The star's defense claim prosecutors bullied grand jurors in the child-molestation case

By Stephen M. Silverman
Updated July 08, 2004 09:00 AM

Michael Jackson’s defense attorneys asked a judge to throw out his indictment on molestation charges, claiming prosecutors bullied and “ran the proceedings as if they employed the grand jurors,” reports the Associated Press.

The singer, 45, is scheduled to go on trial later this year to charges of committing a lewd act upon a child, administering alcohol, and conspiracy to commit child abduction, false imprisonment and extortion. He has pleaded not guilty.

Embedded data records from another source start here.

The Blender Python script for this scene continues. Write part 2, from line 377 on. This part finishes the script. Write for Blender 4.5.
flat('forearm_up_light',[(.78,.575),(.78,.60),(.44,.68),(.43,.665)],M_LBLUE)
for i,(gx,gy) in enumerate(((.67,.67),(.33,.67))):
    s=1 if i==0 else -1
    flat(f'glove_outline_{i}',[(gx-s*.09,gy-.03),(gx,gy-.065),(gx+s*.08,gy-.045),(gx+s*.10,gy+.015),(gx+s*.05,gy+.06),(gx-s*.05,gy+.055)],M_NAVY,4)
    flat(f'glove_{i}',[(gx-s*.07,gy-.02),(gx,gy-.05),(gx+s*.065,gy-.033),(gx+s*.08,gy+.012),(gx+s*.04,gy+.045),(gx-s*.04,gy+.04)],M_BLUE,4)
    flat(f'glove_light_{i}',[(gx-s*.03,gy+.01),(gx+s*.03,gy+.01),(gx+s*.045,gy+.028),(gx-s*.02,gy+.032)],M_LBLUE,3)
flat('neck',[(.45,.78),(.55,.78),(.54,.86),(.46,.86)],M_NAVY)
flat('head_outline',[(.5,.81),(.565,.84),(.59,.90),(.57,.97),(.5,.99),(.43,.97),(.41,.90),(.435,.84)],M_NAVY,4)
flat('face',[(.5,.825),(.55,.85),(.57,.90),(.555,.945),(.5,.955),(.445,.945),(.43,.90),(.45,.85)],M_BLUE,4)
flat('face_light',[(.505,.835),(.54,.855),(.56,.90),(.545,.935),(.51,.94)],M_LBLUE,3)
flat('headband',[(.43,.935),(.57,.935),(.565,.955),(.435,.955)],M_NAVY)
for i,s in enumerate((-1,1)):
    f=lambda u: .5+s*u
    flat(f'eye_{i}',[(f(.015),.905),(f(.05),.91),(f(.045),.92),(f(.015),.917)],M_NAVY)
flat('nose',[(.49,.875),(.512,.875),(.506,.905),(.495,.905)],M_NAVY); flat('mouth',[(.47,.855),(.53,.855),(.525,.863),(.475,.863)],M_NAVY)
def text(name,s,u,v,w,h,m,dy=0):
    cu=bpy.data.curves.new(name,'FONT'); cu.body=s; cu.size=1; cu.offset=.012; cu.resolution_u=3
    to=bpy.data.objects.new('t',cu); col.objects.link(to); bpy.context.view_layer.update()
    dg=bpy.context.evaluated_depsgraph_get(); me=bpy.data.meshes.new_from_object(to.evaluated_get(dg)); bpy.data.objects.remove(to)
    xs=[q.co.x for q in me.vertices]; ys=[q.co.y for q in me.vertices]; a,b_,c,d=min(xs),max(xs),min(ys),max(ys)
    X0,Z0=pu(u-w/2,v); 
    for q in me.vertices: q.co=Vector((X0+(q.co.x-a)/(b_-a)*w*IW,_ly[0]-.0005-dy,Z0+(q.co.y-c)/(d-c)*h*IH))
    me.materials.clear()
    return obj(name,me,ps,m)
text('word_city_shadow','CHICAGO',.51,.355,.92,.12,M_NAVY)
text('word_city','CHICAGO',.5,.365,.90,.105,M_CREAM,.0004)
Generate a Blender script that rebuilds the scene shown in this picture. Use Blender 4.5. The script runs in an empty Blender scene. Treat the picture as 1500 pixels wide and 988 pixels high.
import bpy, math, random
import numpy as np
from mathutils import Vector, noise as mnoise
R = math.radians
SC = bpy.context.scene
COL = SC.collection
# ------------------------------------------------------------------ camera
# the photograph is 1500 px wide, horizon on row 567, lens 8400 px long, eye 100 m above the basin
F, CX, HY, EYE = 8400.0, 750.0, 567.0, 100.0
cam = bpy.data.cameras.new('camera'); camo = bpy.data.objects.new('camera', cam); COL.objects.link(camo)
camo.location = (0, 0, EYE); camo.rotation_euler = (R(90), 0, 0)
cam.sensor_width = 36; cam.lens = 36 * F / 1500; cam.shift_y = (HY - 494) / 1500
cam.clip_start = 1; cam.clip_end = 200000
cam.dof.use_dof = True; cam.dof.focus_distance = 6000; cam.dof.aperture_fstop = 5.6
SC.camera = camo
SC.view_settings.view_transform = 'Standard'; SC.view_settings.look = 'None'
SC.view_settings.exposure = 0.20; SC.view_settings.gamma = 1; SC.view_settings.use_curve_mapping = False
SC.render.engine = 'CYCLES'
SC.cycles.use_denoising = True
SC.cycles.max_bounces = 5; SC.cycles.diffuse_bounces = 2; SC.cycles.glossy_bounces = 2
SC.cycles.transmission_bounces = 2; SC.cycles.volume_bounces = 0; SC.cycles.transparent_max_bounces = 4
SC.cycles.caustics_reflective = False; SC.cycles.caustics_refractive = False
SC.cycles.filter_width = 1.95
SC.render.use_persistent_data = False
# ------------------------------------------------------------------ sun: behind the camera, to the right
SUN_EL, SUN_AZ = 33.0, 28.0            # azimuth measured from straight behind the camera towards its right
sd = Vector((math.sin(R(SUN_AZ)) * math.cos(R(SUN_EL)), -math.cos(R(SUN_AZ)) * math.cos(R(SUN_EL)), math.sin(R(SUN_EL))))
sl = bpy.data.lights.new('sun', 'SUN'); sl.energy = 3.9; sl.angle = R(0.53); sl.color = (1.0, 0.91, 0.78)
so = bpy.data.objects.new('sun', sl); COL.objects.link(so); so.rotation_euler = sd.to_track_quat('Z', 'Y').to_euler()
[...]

According to a motion signed by Jackson attorney Robert Sanger and filed on Tuesday: “There is no case in the history of the state of California that has condoned anything like the abuse of power demonstrated in this grand jury proceeding.”

Because of a gag order, the court released the motion Wednesday after being heavily edited by Santa Barbara County Judge Rodney Melville to remove names of witnesses and references to the specifics of the indictment, AP notes.

The dismissal issue, which is to be argued at a future hearing in Santa Maria, Calif., accuses prosecutors who ran the secret grand jury hearings of proceeding “by innuendo and sarcasm, impugning Mr. Jackson by ridiculing those allegedly associated with him and even those who sought to legally represent him.”